-- BEGIN DATASET EXCERPTS --

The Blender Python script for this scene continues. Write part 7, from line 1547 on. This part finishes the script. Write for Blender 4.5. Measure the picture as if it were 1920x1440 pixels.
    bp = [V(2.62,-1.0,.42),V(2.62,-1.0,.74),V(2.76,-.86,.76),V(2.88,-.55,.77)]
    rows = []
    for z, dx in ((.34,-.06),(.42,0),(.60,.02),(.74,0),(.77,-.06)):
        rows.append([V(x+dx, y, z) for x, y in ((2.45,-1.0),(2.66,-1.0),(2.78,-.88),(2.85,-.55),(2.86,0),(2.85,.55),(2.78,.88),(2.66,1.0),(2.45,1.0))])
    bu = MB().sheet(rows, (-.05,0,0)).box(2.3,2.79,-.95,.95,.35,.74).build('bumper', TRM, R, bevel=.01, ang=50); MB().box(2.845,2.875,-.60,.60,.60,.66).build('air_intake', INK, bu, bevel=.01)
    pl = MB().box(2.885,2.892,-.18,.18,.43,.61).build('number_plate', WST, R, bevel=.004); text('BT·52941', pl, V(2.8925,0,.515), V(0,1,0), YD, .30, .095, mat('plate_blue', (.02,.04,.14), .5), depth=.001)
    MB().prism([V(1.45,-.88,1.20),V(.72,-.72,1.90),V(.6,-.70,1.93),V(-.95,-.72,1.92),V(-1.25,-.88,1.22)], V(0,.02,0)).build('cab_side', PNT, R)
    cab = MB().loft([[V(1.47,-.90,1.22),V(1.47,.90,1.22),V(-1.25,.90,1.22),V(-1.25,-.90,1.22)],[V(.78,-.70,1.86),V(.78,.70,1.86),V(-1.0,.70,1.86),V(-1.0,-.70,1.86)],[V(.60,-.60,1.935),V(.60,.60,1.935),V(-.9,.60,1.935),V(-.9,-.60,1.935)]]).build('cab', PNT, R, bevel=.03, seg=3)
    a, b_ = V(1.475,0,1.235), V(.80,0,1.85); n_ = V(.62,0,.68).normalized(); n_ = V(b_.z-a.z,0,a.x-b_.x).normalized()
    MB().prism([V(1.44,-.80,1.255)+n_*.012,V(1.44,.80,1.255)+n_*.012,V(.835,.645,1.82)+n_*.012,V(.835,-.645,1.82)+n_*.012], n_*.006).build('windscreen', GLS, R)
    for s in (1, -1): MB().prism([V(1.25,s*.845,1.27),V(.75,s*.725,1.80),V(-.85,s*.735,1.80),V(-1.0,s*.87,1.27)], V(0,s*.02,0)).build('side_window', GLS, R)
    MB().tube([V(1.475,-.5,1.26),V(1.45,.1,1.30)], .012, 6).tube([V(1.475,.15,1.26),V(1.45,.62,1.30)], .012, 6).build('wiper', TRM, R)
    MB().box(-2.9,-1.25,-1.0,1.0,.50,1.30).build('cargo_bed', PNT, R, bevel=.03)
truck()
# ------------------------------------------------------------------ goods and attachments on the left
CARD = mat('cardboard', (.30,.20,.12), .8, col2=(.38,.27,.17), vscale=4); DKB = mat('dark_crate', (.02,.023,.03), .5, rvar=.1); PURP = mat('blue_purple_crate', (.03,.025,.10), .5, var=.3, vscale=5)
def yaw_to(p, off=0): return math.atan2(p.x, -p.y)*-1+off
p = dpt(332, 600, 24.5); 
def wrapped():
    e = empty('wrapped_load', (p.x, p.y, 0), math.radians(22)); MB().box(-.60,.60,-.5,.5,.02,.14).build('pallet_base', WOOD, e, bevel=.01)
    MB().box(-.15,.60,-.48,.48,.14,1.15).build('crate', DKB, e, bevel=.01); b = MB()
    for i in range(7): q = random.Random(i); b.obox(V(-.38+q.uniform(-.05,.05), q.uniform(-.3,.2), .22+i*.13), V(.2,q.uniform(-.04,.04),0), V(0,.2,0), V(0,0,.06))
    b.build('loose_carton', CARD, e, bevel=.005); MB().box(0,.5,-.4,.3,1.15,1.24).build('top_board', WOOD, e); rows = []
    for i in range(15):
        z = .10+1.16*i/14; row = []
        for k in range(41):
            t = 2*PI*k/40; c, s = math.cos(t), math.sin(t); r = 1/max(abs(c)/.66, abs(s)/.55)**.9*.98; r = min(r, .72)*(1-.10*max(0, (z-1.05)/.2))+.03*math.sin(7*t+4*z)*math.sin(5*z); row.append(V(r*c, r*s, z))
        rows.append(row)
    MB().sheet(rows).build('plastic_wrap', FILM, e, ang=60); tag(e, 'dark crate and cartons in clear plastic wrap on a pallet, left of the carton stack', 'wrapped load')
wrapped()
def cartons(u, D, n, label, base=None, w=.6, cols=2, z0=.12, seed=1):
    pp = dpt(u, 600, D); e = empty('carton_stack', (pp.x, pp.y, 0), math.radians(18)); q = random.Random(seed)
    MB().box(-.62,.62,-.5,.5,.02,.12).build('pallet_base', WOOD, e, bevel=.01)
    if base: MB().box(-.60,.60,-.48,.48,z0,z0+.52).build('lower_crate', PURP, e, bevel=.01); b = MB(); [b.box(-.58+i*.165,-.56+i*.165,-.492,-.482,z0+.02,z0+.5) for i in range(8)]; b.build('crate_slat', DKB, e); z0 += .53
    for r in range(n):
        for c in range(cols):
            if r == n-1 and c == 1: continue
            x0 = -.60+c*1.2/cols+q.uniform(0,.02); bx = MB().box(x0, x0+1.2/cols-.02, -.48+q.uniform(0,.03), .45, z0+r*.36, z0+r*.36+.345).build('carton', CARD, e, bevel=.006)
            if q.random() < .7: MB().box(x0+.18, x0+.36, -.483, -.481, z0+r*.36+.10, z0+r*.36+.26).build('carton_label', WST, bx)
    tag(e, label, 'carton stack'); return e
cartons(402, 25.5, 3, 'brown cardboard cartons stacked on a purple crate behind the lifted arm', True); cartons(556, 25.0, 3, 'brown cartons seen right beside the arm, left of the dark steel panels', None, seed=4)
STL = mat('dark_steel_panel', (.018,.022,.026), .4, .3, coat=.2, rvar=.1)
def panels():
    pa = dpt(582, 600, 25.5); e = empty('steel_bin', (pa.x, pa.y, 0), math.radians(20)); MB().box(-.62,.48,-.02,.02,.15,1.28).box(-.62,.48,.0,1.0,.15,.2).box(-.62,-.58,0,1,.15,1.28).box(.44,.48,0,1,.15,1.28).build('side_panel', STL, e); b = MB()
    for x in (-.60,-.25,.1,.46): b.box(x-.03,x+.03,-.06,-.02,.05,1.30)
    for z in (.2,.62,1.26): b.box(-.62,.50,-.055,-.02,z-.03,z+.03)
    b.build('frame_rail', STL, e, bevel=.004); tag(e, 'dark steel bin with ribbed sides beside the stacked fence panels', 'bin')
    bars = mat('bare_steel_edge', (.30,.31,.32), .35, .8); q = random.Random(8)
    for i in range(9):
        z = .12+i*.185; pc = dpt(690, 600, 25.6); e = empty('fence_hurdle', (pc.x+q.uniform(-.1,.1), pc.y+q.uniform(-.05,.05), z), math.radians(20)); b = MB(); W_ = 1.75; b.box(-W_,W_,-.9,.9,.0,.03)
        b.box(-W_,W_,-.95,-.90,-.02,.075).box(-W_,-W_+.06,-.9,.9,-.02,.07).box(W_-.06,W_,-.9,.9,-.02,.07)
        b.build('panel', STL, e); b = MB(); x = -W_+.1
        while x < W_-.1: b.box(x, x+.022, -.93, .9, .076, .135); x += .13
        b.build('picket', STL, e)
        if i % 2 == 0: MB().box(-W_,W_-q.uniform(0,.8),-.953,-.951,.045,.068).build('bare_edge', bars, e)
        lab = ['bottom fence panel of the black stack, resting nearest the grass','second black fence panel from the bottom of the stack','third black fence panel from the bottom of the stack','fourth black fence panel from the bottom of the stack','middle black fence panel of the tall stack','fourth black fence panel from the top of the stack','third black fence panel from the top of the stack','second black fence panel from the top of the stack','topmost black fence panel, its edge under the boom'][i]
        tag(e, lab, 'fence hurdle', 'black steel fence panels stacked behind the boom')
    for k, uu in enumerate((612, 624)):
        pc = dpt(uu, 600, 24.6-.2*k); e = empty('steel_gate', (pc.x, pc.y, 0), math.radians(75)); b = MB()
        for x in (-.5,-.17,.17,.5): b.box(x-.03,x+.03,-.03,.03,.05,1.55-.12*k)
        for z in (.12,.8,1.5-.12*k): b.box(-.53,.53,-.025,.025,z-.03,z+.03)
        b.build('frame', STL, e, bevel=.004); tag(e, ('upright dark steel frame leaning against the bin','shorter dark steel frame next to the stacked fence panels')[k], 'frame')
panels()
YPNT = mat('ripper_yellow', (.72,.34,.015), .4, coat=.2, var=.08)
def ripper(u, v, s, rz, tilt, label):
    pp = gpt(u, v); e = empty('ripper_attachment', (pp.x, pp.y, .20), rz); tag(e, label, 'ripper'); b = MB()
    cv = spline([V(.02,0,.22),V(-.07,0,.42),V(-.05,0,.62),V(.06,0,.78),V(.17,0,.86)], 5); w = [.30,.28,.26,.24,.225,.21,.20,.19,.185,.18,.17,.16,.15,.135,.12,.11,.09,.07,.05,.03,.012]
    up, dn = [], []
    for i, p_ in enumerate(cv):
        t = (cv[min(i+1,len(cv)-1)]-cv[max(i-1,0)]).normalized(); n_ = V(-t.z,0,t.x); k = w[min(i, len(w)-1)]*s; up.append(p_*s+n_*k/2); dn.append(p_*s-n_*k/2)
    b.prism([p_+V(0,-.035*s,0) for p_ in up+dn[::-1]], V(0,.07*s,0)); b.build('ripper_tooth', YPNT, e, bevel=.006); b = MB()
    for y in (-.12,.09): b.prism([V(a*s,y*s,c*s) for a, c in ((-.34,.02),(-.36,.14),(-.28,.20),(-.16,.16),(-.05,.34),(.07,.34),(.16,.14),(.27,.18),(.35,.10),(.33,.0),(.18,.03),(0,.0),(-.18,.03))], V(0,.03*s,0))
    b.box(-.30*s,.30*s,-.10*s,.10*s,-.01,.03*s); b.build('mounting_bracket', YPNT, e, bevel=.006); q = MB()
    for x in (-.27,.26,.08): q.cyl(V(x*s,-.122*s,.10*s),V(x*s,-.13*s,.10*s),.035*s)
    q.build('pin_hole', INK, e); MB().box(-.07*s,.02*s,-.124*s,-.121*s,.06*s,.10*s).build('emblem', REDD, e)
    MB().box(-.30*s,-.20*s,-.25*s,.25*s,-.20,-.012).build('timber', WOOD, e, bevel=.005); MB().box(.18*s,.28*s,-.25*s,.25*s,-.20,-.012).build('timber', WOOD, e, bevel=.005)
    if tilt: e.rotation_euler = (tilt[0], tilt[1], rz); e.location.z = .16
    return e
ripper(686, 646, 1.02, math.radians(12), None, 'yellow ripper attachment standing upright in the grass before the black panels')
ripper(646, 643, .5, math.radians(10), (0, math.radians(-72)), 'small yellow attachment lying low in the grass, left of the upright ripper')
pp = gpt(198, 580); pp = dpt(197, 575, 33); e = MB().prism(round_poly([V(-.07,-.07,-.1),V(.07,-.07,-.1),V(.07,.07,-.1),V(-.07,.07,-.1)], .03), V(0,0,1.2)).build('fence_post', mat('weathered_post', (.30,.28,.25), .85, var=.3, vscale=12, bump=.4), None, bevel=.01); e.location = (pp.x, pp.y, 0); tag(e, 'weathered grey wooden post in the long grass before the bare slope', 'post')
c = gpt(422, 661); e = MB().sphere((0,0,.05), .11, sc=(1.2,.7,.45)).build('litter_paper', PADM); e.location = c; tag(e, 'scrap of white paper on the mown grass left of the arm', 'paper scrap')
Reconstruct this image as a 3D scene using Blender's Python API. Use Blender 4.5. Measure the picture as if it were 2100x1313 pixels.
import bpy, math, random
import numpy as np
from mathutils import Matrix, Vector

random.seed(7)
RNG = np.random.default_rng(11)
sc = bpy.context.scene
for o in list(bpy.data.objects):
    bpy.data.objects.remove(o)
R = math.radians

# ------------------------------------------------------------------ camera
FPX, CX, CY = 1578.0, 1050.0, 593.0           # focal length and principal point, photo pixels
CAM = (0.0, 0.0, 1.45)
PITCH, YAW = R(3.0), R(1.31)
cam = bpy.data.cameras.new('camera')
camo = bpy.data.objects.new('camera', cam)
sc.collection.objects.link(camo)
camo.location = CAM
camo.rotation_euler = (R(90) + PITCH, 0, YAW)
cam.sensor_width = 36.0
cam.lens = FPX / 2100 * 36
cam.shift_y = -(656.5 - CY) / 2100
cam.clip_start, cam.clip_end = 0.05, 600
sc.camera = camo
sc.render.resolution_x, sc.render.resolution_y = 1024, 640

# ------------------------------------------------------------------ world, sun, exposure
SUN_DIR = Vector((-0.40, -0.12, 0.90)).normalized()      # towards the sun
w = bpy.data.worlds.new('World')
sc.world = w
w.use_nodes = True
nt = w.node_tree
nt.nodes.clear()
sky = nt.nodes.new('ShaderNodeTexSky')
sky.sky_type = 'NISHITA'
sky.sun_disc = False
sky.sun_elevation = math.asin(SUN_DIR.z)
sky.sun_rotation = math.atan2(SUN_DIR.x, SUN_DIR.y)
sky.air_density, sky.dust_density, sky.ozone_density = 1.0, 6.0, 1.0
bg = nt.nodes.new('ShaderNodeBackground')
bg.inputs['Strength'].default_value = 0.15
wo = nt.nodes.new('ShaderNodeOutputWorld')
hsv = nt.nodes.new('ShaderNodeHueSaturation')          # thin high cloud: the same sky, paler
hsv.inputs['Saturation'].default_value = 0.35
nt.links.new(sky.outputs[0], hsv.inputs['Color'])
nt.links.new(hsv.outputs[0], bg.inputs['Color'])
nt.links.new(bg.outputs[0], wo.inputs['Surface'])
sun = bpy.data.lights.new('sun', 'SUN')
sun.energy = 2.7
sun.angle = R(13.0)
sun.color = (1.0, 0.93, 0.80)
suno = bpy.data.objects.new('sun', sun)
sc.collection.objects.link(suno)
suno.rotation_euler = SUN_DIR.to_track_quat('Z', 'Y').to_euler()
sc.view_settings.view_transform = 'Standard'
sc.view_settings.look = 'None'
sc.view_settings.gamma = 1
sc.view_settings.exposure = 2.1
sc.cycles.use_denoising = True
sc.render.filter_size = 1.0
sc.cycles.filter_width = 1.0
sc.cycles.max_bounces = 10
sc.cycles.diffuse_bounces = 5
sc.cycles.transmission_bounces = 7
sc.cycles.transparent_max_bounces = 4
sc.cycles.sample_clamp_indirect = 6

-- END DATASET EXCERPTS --

Repeat word for word the lines from the line containing "Reconstruct this image" to the line containing "sc.render.resolution_x, sc.render.resolution_y = 1024, 640", both lines included; nothing else should appear.

EXERCISE RESPONSE:
Reconstruct this image as a 3D scene using Blender's Python API. Use Blender 4.5. Measure the picture as if it were 2100x1313 pixels.
import bpy, math, random
import numpy as np
from mathutils import Matrix, Vector

random.seed(7)
RNG = np.random.default_rng(11)
sc = bpy.context.scene
for o in list(bpy.data.objects):
    bpy.data.objects.remove(o)
R = math.radians

# ------------------------------------------------------------------ camera
FPX, CX, CY = 1578.0, 1050.0, 593.0           # focal length and principal point, photo pixels
CAM = (0.0, 0.0, 1.45)
PITCH, YAW = R(3.0), R(1.31)
cam = bpy.data.cameras.new('camera')
camo = bpy.data.objects.new('camera', cam)
sc.collection.objects.link(camo)
camo.location = CAM
camo.rotation_euler = (R(90) + PITCH, 0, YAW)
cam.sensor_width = 36.0
cam.lens = FPX / 2100 * 36
cam.shift_y = -(656.5 - CY) / 2100
cam.clip_start, cam.clip_end = 0.05, 600
sc.camera = camo
sc.render.resolution_x, sc.render.resolution_y = 1024, 640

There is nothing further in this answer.